Sunday, August 14, 2005

Free Trade? deja vu all over again

Once again the Americans ignore the ruling against them on softwood lumber and simply refuse to abide by the present Free Trade Agreement. We knew it was going to be like this all the time. They do it on every occasion that doesn't suit them. Most of Canada's premiers are acknowledging that fact. The Toronto Star says it is meaningless. Others say it is useless as long as American lobbyists have control of the US government. (in Canada, 94 percent of our forest lumber production is on public lands. The majority of American lumber is produced from private lands. Those private people don't want competition.)
Does it look like it will improve? Nope. Time to end the agreement altogether? Yep.
In Canada we have whatever the US wants. We should be getting a premium price for it anyway. We should be giving Canadians a break on our own resources and paying for that break by charging others more. Just like a baker gets his family bread for 50 cents and charges everyone else $2. That's just the way it should be.
America is sniffing at our Alberta Tar Sands. There's enough oil there to supply North America for hundreds of years! We need to ensure that whatever we sell anyone else, that Canadians get the benefit.
America wants to build a pipeline from our natural gas resources directly to America. We should forget that and dole out to them what WE think they can have.
We should stop shipping raw logs to the US. Recover our mills and start offering them finished lumber.

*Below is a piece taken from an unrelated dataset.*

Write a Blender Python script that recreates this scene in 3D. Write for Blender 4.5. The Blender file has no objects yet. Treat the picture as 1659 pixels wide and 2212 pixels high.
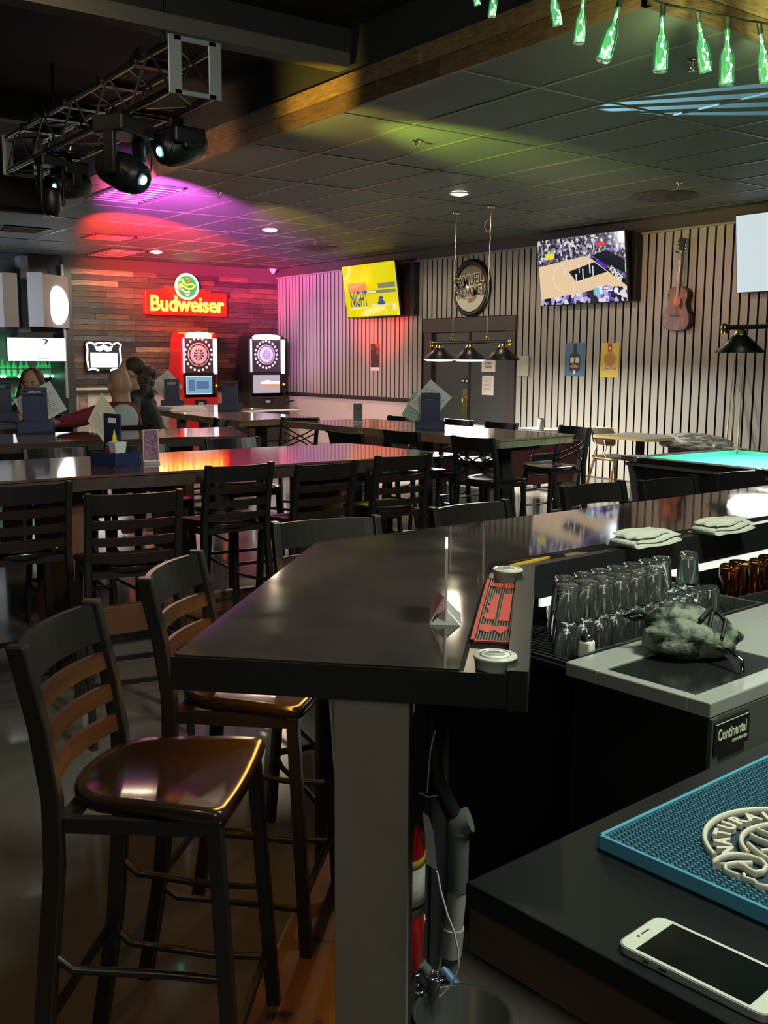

Why not support Canadian mill workers instead of American mill workers?
We should control our electrical energy resource more carefully. The last time California didn't pay for it when they got into a crunch! THEN they had the nerve to sue us and say we were charging them too much anyway! And they wanted us TO PAY THEM!
Our water resources are huge. The potential is huge. But only with a fair trading partner.
The examples are endless!
These suggestions are not in any way vindictive, but only smart management of our resources. We should have a 'Canada First' policy.
Meanwhile, all those latin countries now negotiating trade agreements with the United States need to take heed of this attitude. It doesn't bode well for them either.
Cancel the Free Trade Agreement. The five years notice needs to begin now. Meanwhile we should take back control of our resource companies and send a blunt message about our sovereignty.